In the sixties, Russell, like his fellow composer Gil Evans, started to use rock rhythms. These were some distance both from swing and the abstractions of his earlier music.

‘I always did like bass lines and the Cool didn’t give us a chance to use bass lines; that was really out. It didn’t feature the bass as a separate solo instrument. I grew up in a church environment with that heavy bass line. Besides I like to dance and I think rock plays a more integral role in music. It doesn’t just tie the bass down. While it’s supporting, there’s a chance to solo and invent. The spectrum is broadened.’

Over the years, Russell has also moved away from the sextet of earlier years towards the big band.

‘I like the big band. In the early years, the smaller groups acted as a laboratory and those new ideas have been translated into the larger unit. Now it’s purely the big band because if I thought about reducing I’d have to add more synthesisers. It’s good to have the multi-layered textures available. So these days if you think that way, you employ people like Brad Hatfield [George’s current keyboard wizard] and one of him is enough.
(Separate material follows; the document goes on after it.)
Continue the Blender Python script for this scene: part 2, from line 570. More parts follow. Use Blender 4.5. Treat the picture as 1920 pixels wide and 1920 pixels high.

‘Years ago I would rely on those har­monic instruments and guitarist Barry Galbraith was my first Brad Hat­field. He could orchestrate, as can Brad, so I was always thinking orchestra anyway.

‘You know, the musicians in my band have to have good memories and make decisions whilst they are playing, rather than just reading music with chord changes or forcing the point the way they want to.’

Lesser men might be happy with the title ‘greatest living jazz composer and arranger’. For Russell it’s not enough.

‘One can’t build one’s life on adulation. There’s something unreal about it. The bottom line is that it doesn’t get me a gig. They used to go up to Bud Powell and say “You’re the greatest Bud” and he’d say “Get me a gig”.’

‘There is a kind of music being played out there, mostly by young people, which is extremely conservative. It’s all been done before. In the fifties new impulses were heavy; now you turn on the radio and you get bebop’

The perpetual pioneer hears little that is new today. What there is is suppressed or neglected by the media and musicians who say they are carrying on the tradition forget that the tradition of jazz is innovation.

‘There is a kind of music being played out there, mostly by young people, which is extremely conservative. It’s all been done before. In the fifties new impulses were heavy; now you turn on the radio and you get bebop. Bebop played by Dizzy and Bird and people like that is part of what musicians go through but it doesn’t obli­gate them to get stuck there.

‘I’m not really impressed by anybody, I don’t hear a new direction. Nobody out there is really pushing this music. This is an anti-innovative time. There are young people with new music but they can’t get arrested, so I’m laying it squarely at the door of the media.

‘In a misguided way the musicians are saying they carry on the tradition. As with Charlie Parker, it’s an obligation to look in new directions to play. This music has always been open-ended but it’s not open-ended today. Decisions are not made by musicians today but by computers.’